Но у нас остро стоит проблема реализации кожсырья. Если вывоз оленьих лапок в Якутск еще себя окупает, то шкуры мы никак не можем вывезти. Мы просто их сжигаем.
— Сжигаете?!
— Так проще. Потому что если везти в Якутск одну машину шкур, расходы не покрываются. Поэтому лучше нам сжечь их, чем в город везти. Конечно, жаль. Но пока другого выхода нет. В этой связи я никак не могу понять, почему фабрика «Сардана» не принимает шкуры. Если бы, скажем, она их принимала хотя бы за небольшую цену и как-то это дело субсидировалось, тогда мы бы завалили сырьем фабрику. Их бы покупали те же коневоды, охотники, да и простые горожане. Хорошо обрабатывая, из них можно шить разные теплые вещи. Тут механизм реализации надо проработать, тогда и ценное сырье не будет выбрасываться. Вот это все и тормозит развитие оленеводства.
— Вы приехали в город на сессию. Как идет учеба?
— Хорошо.

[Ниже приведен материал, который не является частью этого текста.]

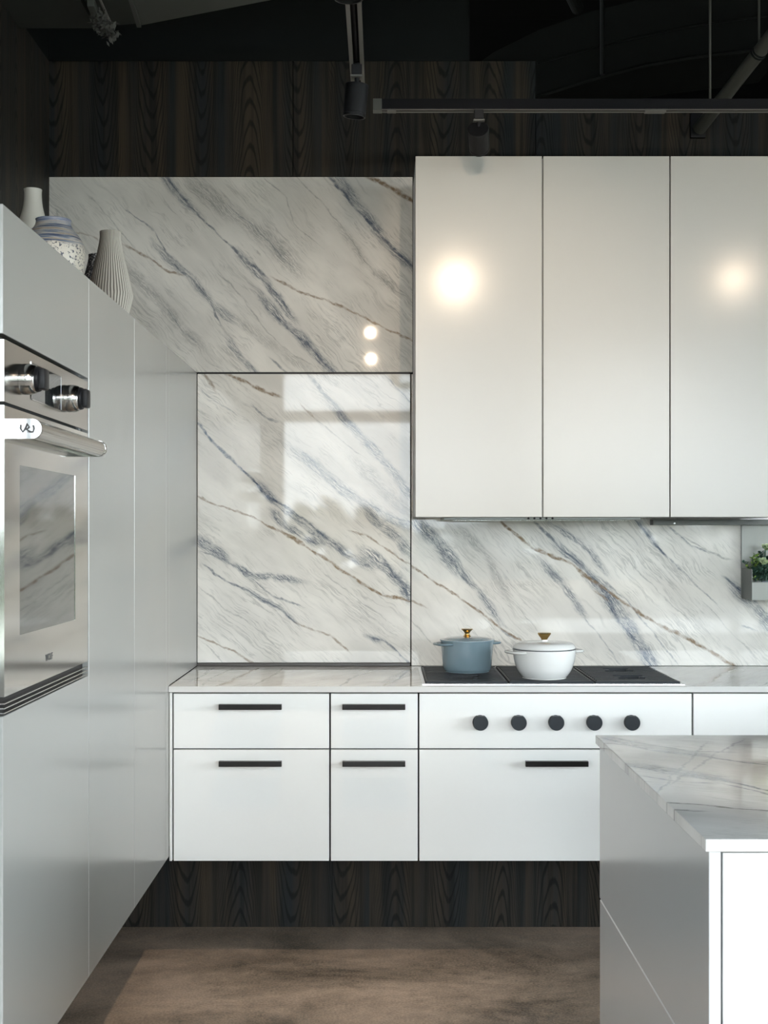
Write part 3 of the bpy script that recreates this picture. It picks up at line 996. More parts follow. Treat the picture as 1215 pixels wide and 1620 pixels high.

В свои 54 года узнал очень много такого, чего раньше не ведал. Вместе со мной на зоотехника учатся ребята из Томпонского, Момского, Булунского, Эвено-Бытантайского, Оймяконского, Кобяйского улусов. Среди них есть и оленеводы. У нас же специализированный набор — готовят специалистов для северных и арктических улусов. А когда практика подкрепляется теорией, это всегда дает результат.